■ SHORT PROBLEM ■
Going from the top of the data below, give again each line through the one containing "True), bowl, M['black_lacquer'])", both ends kept.

☆ ☆ ☆

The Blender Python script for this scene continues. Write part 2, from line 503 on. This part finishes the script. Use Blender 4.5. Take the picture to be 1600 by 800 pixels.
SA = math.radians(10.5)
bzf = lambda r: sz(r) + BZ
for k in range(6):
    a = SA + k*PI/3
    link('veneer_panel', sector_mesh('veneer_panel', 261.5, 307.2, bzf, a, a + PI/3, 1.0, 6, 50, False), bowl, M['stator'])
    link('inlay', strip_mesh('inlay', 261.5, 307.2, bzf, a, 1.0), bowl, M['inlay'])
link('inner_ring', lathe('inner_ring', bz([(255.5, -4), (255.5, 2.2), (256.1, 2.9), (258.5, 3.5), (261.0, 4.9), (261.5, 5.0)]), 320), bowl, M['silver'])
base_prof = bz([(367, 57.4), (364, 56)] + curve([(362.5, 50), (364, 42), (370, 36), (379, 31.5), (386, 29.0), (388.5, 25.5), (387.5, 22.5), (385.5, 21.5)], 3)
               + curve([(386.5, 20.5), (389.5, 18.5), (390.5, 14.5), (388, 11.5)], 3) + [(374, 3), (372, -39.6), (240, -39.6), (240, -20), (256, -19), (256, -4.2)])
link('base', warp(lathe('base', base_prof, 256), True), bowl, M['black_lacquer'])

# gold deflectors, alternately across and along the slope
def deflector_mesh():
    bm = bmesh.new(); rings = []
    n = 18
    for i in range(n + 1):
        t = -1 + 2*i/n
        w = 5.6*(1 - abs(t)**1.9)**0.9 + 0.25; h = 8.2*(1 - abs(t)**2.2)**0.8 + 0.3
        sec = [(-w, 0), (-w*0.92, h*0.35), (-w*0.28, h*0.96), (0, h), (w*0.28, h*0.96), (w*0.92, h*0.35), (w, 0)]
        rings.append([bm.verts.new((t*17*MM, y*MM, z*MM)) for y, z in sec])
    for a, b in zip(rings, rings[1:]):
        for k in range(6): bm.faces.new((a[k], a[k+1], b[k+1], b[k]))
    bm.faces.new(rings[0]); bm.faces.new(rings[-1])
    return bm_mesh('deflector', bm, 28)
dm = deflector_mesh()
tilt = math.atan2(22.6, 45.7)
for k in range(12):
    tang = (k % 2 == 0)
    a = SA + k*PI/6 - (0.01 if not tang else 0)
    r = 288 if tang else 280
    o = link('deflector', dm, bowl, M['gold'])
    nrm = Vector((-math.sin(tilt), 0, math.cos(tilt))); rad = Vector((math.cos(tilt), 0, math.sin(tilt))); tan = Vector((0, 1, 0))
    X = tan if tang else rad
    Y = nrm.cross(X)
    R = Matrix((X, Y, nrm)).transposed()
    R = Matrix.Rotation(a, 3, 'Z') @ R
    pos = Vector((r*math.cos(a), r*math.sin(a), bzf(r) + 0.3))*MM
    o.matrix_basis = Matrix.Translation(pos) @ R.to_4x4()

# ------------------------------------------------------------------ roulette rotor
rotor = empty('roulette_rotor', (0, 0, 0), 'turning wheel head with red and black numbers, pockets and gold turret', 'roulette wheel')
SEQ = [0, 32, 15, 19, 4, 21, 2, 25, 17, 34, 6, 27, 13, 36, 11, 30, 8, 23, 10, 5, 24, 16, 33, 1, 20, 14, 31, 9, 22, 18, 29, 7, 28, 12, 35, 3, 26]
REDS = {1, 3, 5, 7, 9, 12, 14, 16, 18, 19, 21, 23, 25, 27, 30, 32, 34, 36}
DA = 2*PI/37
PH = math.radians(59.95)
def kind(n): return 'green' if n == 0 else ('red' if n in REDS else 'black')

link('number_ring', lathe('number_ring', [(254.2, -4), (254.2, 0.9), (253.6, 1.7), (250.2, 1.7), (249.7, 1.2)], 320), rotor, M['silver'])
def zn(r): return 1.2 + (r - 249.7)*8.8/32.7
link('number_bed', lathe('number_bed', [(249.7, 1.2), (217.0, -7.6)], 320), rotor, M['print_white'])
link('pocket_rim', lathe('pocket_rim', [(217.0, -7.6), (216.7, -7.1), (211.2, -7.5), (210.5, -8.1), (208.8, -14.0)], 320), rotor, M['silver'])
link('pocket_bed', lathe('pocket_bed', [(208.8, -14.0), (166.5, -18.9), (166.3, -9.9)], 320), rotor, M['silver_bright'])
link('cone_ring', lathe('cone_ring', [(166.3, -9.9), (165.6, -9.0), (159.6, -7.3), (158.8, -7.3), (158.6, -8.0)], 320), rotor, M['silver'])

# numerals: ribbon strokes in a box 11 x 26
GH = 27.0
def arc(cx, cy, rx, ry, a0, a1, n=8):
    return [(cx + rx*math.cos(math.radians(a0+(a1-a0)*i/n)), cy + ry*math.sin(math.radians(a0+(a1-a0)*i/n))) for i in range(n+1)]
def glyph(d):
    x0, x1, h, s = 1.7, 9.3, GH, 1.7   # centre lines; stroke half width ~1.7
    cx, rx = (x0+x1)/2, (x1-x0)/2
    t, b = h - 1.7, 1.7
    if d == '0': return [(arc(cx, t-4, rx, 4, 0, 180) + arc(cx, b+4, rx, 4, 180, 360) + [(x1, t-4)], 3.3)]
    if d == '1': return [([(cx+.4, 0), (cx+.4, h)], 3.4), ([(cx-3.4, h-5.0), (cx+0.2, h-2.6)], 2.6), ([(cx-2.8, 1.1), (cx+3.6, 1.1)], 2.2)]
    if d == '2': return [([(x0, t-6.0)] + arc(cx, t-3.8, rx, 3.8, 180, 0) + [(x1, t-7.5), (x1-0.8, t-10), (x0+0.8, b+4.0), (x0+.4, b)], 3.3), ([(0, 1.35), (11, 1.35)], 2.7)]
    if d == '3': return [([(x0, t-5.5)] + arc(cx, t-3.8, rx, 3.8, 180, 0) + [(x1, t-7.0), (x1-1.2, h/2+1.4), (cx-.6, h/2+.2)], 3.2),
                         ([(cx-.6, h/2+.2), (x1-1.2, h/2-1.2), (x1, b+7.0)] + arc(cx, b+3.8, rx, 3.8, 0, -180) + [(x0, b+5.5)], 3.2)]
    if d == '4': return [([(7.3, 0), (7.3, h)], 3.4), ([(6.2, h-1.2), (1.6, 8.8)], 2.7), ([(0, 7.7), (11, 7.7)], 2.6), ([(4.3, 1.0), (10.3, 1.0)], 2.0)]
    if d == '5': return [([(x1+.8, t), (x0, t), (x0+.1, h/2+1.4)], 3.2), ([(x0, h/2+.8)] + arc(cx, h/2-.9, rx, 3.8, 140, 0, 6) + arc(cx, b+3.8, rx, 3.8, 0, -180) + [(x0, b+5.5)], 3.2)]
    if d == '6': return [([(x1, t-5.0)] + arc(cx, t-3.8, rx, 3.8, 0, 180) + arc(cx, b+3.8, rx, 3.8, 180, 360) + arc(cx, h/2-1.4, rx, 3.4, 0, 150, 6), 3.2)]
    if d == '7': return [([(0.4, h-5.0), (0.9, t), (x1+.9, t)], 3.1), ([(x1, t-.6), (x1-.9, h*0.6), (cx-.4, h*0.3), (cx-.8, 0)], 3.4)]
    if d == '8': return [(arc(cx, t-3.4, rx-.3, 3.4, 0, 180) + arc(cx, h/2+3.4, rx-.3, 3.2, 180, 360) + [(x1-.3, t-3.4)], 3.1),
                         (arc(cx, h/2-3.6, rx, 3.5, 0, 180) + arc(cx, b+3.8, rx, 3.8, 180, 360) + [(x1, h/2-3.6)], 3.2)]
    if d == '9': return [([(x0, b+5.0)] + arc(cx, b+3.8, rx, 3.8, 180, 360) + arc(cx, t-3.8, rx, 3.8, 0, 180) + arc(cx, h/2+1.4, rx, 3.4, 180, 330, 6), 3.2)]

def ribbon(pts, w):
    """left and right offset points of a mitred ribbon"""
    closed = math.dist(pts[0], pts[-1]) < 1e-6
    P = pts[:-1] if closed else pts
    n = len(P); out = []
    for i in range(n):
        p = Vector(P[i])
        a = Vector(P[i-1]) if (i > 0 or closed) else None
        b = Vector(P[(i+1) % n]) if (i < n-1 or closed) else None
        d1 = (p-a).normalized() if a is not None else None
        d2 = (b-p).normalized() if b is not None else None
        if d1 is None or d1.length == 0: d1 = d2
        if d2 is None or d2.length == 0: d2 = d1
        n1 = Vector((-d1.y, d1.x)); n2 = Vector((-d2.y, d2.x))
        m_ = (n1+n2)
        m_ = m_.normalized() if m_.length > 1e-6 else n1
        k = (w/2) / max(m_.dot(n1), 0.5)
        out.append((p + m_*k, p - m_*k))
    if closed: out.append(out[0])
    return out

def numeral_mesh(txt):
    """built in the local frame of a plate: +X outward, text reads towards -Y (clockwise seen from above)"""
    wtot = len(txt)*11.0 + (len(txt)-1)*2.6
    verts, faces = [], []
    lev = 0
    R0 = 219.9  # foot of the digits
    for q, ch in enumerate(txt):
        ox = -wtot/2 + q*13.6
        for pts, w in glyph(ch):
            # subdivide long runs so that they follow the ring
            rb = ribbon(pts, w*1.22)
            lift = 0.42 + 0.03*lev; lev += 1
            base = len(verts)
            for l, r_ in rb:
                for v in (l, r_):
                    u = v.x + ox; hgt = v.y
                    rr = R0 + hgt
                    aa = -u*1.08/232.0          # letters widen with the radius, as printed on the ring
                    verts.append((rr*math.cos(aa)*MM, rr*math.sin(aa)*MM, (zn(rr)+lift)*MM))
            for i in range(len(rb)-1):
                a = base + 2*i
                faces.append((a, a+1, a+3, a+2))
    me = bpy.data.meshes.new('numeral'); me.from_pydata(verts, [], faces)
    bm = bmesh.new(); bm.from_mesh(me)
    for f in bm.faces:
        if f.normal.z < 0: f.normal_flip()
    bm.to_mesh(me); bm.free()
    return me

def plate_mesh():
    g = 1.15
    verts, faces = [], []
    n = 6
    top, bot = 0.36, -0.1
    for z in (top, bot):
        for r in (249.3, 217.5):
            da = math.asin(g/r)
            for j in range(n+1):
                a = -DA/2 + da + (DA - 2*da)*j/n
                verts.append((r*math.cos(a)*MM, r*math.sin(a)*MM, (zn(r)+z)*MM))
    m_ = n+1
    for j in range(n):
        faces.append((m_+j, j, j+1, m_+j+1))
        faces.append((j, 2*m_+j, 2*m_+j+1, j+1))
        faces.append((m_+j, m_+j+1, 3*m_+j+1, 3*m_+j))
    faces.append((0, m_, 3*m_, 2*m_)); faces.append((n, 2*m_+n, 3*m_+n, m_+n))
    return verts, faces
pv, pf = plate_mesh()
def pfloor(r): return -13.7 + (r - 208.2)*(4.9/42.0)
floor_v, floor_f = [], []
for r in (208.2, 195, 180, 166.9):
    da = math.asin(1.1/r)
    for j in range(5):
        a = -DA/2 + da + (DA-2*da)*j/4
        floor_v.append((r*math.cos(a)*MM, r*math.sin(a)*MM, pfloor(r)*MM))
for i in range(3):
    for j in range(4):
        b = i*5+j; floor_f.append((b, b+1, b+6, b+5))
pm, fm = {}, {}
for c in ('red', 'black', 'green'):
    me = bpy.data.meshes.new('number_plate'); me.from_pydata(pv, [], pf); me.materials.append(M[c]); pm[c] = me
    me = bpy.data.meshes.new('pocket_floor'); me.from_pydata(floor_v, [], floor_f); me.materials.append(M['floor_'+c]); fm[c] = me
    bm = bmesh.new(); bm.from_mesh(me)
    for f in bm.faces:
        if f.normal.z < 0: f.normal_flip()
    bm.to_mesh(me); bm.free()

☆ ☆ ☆

■ REPLY TO THE TASK ■
The Blender Python script for this scene continues. Write part 2, from line 503 on. This part finishes the script. Use Blender 4.5. Take the picture to be 1600 by 800 pixels.
SA = math.radians(10.5)
bzf = lambda r: sz(r) + BZ
for k in range(6):
    a = SA + k*PI/3
    link('veneer_panel', sector_mesh('veneer_panel', 261.5, 307.2, bzf, a, a + PI/3, 1.0, 6, 50, False), bowl, M['stator'])
    link('inlay', strip_mesh('inlay', 261.5, 307.2, bzf, a, 1.0), bowl, M['inlay'])
link('inner_ring', lathe('inner_ring', bz([(255.5, -4), (255.5, 2.2), (256.1, 2.9), (258.5, 3.5), (261.0, 4.9), (261.5, 5.0)]), 320), bowl, M['silver'])
base_prof = bz([(367, 57.4), (364, 56)] + curve([(362.5, 50), (364, 42), (370, 36), (379, 31.5), (386, 29.0), (388.5, 25.5), (387.5, 22.5), (385.5, 21.5)], 3)
               + curve([(386.5, 20.5), (389.5, 18.5), (390.5, 14.5), (388, 11.5)], 3) + [(374, 3), (372, -39.6), (240, -39.6), (240, -20), (256, -19), (256, -4.2)])
link('base', warp(lathe('base', base_prof, 256), True), bowl, M['black_lacquer'])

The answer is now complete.